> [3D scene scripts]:

########

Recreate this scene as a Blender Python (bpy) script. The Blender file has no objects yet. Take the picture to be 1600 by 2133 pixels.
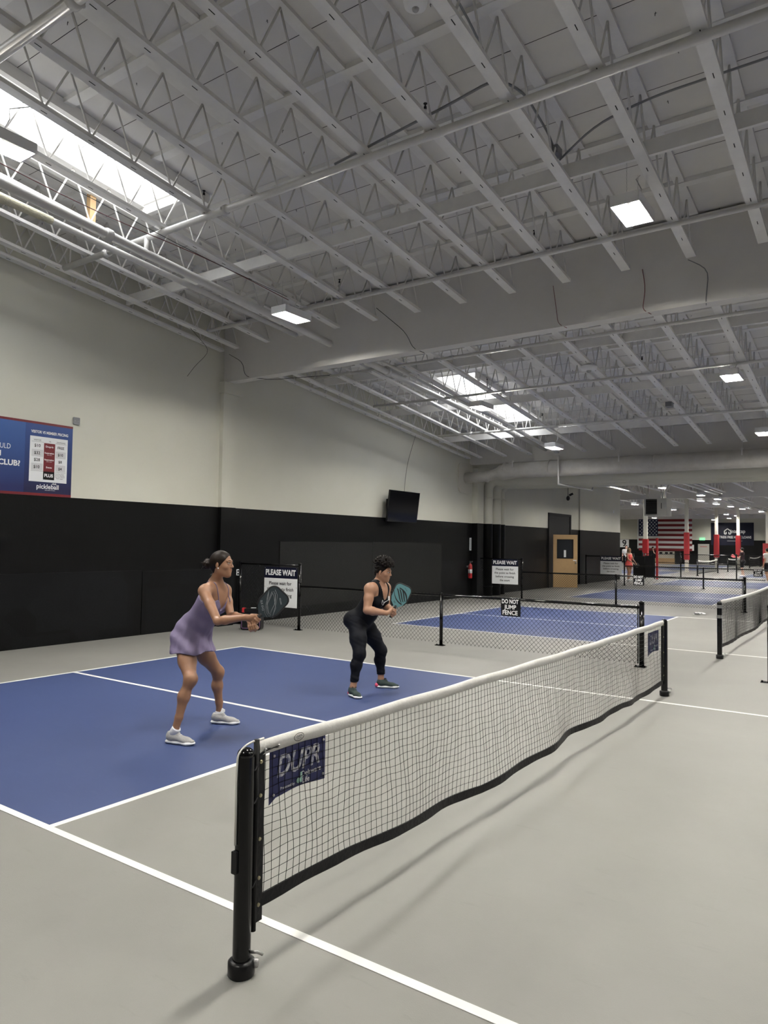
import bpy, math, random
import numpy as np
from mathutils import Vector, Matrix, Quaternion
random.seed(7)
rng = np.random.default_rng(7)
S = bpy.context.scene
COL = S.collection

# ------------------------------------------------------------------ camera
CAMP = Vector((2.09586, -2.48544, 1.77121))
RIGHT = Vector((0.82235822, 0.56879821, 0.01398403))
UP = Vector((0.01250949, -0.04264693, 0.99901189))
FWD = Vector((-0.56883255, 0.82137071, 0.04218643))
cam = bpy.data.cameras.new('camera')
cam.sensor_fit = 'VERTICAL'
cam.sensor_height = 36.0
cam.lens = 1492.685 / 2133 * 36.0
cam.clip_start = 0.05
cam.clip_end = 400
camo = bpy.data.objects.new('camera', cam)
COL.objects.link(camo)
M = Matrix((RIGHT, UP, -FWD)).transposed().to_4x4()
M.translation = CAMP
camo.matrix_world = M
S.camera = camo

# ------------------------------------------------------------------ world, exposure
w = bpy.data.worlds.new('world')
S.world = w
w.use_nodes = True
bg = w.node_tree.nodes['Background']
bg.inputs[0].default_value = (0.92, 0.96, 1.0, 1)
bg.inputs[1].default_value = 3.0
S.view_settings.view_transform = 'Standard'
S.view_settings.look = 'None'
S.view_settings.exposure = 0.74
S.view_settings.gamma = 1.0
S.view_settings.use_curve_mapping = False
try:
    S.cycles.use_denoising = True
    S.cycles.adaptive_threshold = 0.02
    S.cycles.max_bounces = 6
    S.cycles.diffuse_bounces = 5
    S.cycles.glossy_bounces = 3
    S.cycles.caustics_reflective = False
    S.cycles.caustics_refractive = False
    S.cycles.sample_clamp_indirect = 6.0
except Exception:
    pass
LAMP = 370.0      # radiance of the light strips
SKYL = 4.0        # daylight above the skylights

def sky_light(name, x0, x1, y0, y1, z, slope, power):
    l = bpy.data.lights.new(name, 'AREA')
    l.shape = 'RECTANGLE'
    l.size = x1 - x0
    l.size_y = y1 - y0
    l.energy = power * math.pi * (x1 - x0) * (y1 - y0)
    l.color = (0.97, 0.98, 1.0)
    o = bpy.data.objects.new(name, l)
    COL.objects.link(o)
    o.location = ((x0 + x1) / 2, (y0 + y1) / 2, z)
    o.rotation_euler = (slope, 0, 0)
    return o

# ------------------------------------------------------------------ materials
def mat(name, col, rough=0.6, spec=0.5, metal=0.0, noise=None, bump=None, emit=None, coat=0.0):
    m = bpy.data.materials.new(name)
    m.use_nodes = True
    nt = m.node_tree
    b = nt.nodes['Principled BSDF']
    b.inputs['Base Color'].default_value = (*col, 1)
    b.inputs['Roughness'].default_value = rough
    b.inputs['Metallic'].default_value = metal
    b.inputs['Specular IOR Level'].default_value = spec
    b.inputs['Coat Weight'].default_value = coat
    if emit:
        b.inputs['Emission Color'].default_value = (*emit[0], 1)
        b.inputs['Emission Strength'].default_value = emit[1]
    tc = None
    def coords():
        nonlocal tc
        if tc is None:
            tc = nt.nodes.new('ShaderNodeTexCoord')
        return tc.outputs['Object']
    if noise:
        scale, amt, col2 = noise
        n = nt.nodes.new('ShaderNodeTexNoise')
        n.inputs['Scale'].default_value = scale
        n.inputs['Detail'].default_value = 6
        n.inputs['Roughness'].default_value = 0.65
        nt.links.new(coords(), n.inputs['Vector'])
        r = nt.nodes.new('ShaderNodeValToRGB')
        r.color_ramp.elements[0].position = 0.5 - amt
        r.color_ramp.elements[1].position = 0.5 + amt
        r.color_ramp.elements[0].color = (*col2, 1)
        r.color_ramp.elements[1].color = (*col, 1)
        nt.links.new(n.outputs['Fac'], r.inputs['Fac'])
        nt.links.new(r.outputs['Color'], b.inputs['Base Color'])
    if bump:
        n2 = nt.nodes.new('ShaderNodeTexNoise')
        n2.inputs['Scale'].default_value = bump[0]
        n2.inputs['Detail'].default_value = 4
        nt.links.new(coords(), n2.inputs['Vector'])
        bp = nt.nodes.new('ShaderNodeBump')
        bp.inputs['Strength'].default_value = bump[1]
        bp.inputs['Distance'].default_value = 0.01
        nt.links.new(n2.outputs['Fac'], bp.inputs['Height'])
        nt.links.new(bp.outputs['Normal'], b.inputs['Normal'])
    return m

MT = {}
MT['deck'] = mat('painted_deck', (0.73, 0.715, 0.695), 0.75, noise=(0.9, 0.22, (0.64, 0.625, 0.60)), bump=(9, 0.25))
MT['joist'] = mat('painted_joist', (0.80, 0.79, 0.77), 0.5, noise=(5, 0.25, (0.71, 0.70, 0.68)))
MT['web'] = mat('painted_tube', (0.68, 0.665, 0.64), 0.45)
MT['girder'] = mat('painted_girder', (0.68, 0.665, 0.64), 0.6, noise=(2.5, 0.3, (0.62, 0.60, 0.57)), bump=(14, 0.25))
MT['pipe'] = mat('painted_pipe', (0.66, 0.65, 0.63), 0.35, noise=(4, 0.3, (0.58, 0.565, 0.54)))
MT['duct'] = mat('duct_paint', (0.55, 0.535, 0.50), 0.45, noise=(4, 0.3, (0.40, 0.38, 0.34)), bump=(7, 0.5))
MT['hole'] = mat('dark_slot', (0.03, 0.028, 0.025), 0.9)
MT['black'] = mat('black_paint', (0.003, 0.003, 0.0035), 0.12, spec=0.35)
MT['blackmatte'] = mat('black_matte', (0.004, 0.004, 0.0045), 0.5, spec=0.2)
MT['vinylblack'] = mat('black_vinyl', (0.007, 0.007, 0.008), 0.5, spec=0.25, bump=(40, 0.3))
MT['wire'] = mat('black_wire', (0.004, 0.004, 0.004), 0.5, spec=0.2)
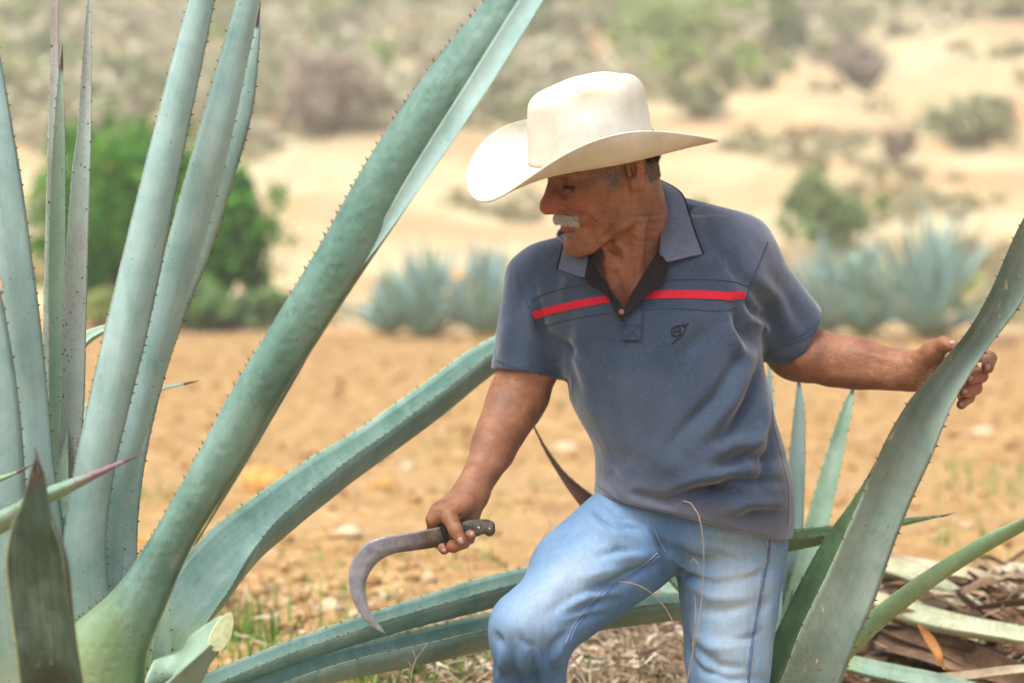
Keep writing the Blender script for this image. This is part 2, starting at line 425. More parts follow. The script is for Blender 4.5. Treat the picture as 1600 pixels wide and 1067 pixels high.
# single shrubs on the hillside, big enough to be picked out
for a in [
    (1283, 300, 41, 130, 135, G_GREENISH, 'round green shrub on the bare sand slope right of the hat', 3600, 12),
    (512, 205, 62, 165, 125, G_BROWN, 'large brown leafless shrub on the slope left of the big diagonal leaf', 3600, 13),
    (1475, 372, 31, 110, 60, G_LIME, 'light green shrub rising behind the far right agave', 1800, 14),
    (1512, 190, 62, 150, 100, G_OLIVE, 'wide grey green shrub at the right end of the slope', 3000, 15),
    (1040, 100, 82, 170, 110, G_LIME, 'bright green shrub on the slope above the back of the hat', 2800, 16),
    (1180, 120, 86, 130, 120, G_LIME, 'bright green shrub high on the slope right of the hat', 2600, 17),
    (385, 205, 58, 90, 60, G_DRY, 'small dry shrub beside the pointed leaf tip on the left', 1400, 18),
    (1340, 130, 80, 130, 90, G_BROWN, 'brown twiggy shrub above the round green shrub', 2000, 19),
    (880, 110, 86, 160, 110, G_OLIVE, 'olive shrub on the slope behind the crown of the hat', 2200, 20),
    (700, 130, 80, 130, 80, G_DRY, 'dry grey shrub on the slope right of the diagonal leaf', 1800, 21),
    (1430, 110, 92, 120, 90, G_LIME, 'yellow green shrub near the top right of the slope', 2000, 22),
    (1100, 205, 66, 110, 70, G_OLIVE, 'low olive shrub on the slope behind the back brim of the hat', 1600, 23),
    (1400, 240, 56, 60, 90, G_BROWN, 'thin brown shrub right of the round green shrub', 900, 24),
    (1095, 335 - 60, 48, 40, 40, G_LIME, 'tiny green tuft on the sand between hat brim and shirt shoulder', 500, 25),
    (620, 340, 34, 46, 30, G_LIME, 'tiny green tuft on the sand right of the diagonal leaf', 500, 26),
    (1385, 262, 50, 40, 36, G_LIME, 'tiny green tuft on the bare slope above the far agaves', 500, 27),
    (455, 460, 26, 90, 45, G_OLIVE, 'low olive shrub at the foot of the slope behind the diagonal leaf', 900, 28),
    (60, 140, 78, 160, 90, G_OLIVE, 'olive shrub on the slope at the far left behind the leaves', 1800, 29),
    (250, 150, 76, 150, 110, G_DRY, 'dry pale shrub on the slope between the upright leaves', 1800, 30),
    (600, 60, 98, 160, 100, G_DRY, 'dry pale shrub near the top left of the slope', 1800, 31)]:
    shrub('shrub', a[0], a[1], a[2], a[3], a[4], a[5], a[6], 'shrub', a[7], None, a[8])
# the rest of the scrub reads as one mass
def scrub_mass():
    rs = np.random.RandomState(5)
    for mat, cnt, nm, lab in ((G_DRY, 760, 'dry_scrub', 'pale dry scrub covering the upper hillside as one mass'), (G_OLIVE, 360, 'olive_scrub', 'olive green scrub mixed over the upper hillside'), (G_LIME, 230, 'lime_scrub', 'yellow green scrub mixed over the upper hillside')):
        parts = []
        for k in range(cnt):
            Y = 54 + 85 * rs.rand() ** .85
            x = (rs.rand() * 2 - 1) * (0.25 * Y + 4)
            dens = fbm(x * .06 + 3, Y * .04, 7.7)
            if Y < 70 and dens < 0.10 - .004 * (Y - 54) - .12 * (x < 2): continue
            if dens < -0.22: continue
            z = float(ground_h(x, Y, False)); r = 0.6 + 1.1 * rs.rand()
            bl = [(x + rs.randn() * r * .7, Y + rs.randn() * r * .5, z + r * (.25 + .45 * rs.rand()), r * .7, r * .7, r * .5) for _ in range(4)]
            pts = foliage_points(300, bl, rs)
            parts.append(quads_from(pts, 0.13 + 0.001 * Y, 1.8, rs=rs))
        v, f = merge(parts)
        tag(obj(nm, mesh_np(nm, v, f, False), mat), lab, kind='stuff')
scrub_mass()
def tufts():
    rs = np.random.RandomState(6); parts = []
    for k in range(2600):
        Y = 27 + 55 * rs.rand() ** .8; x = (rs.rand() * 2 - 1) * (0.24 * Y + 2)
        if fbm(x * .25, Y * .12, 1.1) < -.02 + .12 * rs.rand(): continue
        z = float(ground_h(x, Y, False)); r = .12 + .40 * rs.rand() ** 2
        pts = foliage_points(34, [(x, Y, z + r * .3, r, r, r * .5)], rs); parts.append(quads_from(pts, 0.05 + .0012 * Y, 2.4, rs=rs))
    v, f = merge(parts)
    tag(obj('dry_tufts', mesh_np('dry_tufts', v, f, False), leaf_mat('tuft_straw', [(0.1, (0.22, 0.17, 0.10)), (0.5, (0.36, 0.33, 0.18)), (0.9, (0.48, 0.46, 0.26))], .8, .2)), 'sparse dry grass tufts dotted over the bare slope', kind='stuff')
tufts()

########

Transcribe exactly, with no pictures, the lines running from the first line of the material through the line holding "COL = S.collection".

> [Solution]:
Recreate this scene as a Blender Python (bpy) script. The Blender file has no objects yet. Take the picture to be 1600 by 2133 pixels.
import bpy, math, random
import numpy as np
from mathutils import Vector, Matrix, Quaternion
random.seed(7)
rng = np.random.default_rng(7)
S = bpy.context.scene
COL = S.collection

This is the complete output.